Oakville outside workers set to strike at midnight


Published November 1, 2023 at 4:23 pm

Anthony Urciuoli/hamilton.insauga.com photo

In less than eight hours, barring an immaculate negotiation, Oakville’s outside workers and facility operators will be on strike, resulting in the closure of most Town buildings, from arenas and community centres to dog parks, and the cancellation of recreational programs and services.

The Town repeated earlier statements today that it is “committed to reaching a fair and reasonable agreement” with 267 employees represented by CUPE 136 that” balances the needs of workers” with its responsibilities” to taxpayers.

“The Town does not want a strike and has no intention of locking out employees.”

Oakville CAO Jane Clohecy said the Town had offered to resume negotiations Thursday – after the strike deadline of midnight tonight had passed – after “promising discussions” with CUPE Local 136 leadership – but were turned down.

“The union had the option to not exercise the first opportunity to strike in order to resume negotiations and delay a strike,” she said.

The union, however, took a different view of the negotiations and said its members will be on strike as of 12:01 a.m. Thursday, “because the Town chose to delay talks, rather than to come to the table and negotiate a fair deal and avoid a strike.”

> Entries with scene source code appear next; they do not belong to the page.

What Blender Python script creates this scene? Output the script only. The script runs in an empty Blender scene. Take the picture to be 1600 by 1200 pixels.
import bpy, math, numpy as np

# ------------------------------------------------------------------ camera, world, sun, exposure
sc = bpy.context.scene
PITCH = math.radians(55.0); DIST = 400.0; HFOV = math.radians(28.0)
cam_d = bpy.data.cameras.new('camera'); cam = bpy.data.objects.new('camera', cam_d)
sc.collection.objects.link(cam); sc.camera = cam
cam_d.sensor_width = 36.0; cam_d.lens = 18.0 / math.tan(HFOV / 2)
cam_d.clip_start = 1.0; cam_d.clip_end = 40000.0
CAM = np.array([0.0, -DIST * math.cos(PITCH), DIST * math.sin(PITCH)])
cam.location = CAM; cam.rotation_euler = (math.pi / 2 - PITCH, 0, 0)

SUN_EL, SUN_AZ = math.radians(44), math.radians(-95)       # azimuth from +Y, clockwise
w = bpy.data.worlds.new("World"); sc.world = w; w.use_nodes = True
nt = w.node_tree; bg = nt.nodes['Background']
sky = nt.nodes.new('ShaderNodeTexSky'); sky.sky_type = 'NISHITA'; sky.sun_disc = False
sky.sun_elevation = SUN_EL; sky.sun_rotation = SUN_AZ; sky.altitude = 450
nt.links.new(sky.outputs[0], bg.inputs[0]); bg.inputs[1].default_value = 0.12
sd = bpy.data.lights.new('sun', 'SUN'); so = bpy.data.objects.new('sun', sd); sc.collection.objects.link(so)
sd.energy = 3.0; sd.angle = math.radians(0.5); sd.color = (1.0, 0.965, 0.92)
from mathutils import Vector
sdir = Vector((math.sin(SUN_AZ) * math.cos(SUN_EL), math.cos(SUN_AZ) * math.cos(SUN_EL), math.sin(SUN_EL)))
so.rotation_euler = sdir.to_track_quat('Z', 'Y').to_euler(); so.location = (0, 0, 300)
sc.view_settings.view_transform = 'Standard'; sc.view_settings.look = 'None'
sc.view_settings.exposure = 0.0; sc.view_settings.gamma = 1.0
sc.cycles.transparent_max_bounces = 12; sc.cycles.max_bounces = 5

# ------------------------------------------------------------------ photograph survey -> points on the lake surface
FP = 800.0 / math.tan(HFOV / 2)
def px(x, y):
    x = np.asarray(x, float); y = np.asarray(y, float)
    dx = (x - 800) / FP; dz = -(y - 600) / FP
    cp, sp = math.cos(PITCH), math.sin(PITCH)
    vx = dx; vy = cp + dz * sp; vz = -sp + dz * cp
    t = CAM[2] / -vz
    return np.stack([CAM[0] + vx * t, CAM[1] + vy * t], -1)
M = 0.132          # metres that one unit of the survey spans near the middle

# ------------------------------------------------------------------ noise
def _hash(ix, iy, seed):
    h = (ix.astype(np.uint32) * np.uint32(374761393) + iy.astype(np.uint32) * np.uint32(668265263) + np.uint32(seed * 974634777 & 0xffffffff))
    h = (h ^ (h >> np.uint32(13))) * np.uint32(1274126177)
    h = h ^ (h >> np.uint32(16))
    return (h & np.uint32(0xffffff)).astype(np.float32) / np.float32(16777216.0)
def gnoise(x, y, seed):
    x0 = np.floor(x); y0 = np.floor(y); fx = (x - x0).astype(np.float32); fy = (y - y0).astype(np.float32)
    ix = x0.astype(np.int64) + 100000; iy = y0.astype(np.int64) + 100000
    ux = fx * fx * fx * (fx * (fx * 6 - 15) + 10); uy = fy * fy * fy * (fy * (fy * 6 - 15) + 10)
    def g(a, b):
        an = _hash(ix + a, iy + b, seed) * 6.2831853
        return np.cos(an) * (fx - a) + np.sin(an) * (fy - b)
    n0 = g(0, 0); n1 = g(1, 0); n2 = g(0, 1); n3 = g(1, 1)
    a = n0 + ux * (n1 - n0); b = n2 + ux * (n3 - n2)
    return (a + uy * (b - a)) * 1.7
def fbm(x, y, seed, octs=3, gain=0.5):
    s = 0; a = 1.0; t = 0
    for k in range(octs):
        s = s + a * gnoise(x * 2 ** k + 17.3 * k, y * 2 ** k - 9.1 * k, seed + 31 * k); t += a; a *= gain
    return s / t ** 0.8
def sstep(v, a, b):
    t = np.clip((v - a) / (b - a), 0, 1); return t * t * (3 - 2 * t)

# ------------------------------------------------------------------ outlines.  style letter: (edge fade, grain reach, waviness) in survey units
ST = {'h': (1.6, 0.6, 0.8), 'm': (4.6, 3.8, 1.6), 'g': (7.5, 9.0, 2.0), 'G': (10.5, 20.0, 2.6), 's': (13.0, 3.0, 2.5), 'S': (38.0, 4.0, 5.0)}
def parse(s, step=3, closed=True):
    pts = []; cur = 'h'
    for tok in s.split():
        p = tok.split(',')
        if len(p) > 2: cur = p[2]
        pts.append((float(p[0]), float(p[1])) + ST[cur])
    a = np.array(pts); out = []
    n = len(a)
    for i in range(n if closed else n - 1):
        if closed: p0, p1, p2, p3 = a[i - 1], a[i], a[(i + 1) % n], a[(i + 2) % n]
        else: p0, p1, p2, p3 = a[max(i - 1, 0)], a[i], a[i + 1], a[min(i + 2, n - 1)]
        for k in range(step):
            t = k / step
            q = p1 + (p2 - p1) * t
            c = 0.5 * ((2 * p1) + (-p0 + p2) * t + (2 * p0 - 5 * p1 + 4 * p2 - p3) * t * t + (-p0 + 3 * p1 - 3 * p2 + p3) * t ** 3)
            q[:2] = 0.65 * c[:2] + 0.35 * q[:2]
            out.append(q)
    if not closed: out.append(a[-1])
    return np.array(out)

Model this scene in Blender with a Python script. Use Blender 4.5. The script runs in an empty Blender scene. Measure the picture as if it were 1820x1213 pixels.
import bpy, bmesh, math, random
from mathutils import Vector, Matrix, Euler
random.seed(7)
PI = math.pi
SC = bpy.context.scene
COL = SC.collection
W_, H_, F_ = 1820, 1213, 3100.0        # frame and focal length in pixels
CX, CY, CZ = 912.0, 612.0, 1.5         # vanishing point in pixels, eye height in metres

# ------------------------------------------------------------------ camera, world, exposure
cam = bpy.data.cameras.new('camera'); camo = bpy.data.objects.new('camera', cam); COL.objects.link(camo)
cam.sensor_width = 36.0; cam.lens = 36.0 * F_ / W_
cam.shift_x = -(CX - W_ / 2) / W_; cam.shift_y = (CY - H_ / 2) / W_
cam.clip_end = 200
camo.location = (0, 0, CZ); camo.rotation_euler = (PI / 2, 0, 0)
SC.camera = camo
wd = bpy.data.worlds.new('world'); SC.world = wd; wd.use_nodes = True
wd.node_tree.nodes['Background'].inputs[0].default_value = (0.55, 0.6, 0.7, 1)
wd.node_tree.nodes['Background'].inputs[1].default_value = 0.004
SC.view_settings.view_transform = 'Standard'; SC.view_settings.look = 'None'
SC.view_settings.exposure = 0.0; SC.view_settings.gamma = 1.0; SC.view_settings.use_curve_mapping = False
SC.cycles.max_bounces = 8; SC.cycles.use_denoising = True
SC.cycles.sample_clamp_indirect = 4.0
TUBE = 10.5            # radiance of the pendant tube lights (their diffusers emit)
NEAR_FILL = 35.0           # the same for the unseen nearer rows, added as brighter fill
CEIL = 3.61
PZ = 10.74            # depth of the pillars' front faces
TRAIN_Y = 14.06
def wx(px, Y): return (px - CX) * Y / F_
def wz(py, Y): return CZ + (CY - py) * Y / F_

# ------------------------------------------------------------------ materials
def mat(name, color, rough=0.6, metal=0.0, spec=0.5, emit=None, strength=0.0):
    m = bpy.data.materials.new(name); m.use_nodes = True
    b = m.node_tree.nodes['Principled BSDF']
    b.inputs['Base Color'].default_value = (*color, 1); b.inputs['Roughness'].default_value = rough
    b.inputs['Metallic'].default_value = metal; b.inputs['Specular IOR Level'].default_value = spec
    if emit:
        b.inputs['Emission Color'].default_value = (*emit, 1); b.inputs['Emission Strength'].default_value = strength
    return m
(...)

The two sides tried the conciliation method but after three days without a resolution the Town and CUPE 136 “reached an impasse” and the Town requested a ‘No Board Report’ October 10, setting the stage for a possible strike.

Two days later the union members voted to strike, with the deadline set at November 2.

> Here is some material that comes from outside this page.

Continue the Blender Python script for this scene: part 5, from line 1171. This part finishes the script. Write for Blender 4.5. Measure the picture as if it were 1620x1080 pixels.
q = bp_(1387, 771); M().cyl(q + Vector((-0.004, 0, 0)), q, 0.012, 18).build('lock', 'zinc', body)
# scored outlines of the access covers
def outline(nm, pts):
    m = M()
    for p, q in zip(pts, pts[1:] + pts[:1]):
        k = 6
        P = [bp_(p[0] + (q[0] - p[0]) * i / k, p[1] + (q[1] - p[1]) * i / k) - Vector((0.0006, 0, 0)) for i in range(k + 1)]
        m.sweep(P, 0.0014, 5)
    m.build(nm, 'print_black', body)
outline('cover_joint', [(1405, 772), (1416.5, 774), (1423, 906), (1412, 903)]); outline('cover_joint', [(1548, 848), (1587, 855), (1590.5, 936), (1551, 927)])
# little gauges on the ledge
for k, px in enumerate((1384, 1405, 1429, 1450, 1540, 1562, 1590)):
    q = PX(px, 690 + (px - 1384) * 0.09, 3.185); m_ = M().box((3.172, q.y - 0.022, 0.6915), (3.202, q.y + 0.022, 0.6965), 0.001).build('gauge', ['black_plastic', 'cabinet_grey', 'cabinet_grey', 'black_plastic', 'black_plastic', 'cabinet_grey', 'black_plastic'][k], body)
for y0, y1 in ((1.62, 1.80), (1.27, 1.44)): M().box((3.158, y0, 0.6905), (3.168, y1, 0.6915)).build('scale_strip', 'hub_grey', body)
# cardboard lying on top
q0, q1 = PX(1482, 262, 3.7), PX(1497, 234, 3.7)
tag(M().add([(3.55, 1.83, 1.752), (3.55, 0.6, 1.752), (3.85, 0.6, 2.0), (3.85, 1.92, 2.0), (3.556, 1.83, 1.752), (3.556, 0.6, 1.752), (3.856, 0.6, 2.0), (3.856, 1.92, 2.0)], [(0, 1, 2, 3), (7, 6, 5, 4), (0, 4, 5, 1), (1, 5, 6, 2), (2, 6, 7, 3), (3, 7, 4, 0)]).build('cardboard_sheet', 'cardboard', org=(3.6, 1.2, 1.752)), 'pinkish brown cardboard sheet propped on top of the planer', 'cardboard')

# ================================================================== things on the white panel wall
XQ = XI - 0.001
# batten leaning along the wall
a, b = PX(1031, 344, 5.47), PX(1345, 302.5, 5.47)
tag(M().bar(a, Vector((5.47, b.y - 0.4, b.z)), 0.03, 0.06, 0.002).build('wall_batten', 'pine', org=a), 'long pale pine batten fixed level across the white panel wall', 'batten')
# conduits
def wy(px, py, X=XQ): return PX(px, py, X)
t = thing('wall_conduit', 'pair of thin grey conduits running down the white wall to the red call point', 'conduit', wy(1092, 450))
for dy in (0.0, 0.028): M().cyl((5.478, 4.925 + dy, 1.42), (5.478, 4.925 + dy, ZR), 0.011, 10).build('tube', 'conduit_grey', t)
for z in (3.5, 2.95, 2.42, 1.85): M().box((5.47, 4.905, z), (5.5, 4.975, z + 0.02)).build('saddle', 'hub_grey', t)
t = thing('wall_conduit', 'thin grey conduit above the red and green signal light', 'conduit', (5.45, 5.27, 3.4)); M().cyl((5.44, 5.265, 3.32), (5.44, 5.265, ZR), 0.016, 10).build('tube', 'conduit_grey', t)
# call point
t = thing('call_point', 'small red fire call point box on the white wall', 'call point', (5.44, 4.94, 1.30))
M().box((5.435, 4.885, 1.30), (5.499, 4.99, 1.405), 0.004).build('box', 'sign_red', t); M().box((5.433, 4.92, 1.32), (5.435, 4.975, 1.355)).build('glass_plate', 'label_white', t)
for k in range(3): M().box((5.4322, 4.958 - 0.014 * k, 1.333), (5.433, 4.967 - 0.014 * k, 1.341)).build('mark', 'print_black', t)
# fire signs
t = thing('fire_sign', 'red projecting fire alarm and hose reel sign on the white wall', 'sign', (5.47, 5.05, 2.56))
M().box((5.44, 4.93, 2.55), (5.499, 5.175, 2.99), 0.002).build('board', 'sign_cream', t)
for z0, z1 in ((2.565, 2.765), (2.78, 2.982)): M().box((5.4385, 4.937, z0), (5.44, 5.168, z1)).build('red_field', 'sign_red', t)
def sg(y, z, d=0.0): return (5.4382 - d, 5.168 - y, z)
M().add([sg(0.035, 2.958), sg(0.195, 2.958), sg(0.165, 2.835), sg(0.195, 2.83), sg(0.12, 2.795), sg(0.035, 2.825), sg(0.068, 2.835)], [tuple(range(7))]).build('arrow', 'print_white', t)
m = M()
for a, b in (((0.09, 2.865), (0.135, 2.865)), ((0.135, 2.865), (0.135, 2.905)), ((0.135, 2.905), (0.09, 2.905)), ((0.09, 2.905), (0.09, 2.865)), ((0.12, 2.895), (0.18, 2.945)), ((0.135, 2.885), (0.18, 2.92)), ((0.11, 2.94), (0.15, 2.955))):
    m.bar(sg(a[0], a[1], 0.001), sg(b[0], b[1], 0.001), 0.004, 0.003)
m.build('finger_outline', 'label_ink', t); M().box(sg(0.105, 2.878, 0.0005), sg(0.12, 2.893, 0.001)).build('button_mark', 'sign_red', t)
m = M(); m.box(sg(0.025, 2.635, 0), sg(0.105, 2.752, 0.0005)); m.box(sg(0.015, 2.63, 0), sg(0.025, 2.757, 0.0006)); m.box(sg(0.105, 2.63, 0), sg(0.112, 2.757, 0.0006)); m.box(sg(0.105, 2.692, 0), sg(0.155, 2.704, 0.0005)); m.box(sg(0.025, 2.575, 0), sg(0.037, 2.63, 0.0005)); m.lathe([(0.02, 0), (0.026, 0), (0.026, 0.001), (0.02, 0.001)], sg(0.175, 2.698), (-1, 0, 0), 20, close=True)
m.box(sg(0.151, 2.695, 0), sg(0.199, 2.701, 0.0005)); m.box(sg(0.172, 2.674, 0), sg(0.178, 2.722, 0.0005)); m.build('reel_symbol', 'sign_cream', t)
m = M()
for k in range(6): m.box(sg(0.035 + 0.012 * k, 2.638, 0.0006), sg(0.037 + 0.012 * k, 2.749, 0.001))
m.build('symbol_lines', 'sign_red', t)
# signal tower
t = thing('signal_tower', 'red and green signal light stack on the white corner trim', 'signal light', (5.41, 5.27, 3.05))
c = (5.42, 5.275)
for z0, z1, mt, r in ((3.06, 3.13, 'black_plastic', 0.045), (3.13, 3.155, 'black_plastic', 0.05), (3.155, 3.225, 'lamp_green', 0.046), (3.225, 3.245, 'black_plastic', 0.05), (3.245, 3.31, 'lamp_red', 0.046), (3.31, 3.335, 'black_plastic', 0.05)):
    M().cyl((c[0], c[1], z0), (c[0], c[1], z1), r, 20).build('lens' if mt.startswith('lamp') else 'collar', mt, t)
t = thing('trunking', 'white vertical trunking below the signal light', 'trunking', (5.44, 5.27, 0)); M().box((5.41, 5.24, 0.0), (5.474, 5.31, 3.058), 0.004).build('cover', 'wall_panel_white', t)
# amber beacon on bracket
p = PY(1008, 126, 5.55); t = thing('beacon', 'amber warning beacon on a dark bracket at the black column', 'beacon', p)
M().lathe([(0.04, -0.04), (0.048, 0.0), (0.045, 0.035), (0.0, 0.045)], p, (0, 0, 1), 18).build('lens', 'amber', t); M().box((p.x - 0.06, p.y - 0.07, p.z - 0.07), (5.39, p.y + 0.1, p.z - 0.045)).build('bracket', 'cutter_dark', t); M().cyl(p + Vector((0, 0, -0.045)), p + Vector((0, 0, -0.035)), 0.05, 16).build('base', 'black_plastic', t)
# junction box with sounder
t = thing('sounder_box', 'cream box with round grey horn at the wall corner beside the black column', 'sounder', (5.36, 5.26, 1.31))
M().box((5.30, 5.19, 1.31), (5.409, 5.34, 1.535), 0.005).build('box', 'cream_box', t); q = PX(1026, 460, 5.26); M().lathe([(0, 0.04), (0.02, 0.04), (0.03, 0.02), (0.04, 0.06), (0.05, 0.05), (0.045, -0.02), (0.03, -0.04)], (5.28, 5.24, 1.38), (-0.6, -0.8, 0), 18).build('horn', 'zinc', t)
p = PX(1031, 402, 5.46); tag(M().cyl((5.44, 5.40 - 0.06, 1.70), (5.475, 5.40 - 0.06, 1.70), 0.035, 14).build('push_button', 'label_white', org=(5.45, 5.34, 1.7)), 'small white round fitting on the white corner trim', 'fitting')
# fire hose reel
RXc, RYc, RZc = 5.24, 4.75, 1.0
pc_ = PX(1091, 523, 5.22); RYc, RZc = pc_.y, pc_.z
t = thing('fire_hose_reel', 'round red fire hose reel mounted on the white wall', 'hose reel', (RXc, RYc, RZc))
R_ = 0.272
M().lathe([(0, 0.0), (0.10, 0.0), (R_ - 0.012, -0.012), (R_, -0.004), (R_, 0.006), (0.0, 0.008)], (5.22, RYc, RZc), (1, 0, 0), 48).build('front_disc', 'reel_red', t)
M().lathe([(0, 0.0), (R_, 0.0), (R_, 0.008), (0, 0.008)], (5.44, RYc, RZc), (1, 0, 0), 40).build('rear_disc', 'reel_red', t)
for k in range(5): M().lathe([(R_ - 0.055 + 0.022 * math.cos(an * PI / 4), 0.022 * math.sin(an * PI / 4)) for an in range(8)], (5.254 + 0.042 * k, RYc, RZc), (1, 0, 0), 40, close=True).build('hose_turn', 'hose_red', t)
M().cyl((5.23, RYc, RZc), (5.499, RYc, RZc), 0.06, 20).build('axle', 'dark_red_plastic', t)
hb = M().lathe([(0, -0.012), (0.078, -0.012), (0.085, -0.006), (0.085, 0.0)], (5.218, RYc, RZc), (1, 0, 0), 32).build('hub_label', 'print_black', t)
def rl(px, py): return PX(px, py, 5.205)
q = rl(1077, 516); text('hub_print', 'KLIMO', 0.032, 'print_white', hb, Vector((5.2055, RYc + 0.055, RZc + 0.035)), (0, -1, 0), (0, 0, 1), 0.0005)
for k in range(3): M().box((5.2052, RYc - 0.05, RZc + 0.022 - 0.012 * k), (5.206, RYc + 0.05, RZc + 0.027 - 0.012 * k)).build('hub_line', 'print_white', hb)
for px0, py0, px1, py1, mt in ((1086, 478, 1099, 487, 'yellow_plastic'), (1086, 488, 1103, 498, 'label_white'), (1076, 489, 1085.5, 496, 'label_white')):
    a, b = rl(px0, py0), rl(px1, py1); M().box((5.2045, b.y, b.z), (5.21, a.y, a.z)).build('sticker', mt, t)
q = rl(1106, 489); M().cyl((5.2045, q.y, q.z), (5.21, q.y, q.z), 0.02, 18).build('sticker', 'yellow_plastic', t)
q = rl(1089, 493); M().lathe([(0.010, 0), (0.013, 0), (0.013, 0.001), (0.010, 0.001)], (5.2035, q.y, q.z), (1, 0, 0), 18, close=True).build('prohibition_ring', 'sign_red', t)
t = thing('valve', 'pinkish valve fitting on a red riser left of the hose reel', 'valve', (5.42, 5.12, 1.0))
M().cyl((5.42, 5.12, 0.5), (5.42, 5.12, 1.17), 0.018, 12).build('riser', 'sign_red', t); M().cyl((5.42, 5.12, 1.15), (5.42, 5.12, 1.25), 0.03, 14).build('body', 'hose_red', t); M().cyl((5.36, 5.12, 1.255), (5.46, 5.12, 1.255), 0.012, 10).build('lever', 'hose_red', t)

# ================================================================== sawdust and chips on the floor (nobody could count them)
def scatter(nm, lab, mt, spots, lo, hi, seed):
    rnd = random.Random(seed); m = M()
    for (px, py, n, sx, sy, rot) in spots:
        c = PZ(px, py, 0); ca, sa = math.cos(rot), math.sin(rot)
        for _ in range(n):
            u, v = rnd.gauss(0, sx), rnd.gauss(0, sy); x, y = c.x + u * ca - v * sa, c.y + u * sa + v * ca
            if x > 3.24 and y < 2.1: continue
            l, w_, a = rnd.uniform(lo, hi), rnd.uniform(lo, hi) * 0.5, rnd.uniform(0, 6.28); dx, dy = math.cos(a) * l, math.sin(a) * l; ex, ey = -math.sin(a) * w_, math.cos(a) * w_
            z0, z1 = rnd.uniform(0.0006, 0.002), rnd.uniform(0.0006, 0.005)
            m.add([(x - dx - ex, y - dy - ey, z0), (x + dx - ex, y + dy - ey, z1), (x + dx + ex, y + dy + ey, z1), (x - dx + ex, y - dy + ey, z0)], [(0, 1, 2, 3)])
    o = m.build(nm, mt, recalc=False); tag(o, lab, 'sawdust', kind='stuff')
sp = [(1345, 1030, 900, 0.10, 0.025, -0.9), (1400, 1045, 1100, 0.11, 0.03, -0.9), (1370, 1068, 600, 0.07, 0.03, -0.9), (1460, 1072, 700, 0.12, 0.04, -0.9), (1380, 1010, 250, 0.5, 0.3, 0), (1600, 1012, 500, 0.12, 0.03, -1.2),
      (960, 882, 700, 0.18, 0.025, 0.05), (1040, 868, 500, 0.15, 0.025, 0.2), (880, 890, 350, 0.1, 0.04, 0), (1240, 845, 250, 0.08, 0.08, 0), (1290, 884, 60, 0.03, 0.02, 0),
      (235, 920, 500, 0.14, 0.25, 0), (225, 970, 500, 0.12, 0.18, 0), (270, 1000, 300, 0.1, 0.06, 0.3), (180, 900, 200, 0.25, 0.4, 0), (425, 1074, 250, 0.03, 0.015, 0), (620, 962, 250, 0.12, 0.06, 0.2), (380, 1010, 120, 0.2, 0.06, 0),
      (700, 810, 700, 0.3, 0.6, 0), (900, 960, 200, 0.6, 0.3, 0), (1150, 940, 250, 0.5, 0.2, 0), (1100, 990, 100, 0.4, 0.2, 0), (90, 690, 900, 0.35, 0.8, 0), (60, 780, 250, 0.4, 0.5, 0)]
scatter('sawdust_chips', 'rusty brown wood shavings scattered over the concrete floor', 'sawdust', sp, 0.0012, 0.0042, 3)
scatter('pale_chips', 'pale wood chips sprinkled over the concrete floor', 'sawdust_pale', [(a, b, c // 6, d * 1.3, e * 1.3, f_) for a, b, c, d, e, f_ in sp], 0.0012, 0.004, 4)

CUPE Local 136 President Peter Knafelc apologized to residents in advance of the strike for the disruptions that will happen and put the blame squarely on the shoulders of the Town of Oakville’s senior management.

“We want to work, and we’re sorry the Town is putting you through this,” he said. “They requested the No Board report that initiated this and kept refusing to meet with us at the table. We encourage you to contact (senior management) and Town Council and remind them how important the services we provide are.”

As of Thursday morning all community centres and arenas will close and recreation and culture facility rentals and programs will be cancelled, fitness memberships will be paused and registered and drop-in programs will be paused or cancelled.

As well, loose leaf collection on residential roads will be cancelled and washrooms in parks, leash-free dog parks and the Field house at Bronte Athletic Field will be off-limits to the public. Leaf collection on primary and secondary roads will continue.

Oakville Transit, Town Hall (including ServiceOakville), the Oakville Museum and the Oakville Centre for the Performing Arts will remain open.

All libraries, including those in town community centres, will stay open, though OPL Express services located inside community centres will be closed.

Programs and services at Sir John Colborne Recreation Centre for Seniors, Oakville Museum at Erchless Estate, and Oakville Centre for the Performing Arts will proceed as scheduled. Seniors’ services and programs and events at community centres, however, will be cancelled during the service disruption.

Garbage and blue box collection, which is maintained by Halton Region, is unaffected.

All facility rentals will also be cancelled but artificial turf sports field bookings will go ahead as fields remain open.

The unionized outside workers, who rallied Monday in support of the likely strike have been without a contract since the spring and Knafelc said the two sides are far apart on several key issues, with the rising cost of living and the Town’s failure to keep pace over the years at the heart of the impasse.

“The cost of housing, gas and groceries in Oakville has skyrocketed in recent years, and our wages haven’t come close to keeping up. As a result, the standard of living for town employees has been dropping year after year. It can’t continue,” he said “Oakville is one of the wealthiest communities in Canada. This is a municipality that can afford for its employees to keep up with inflation.”

The two sides are also at odds over restrictions on 12-hour shifts in winter operations that have “seriously compromised” employees’ work-life balance, Knafelc added.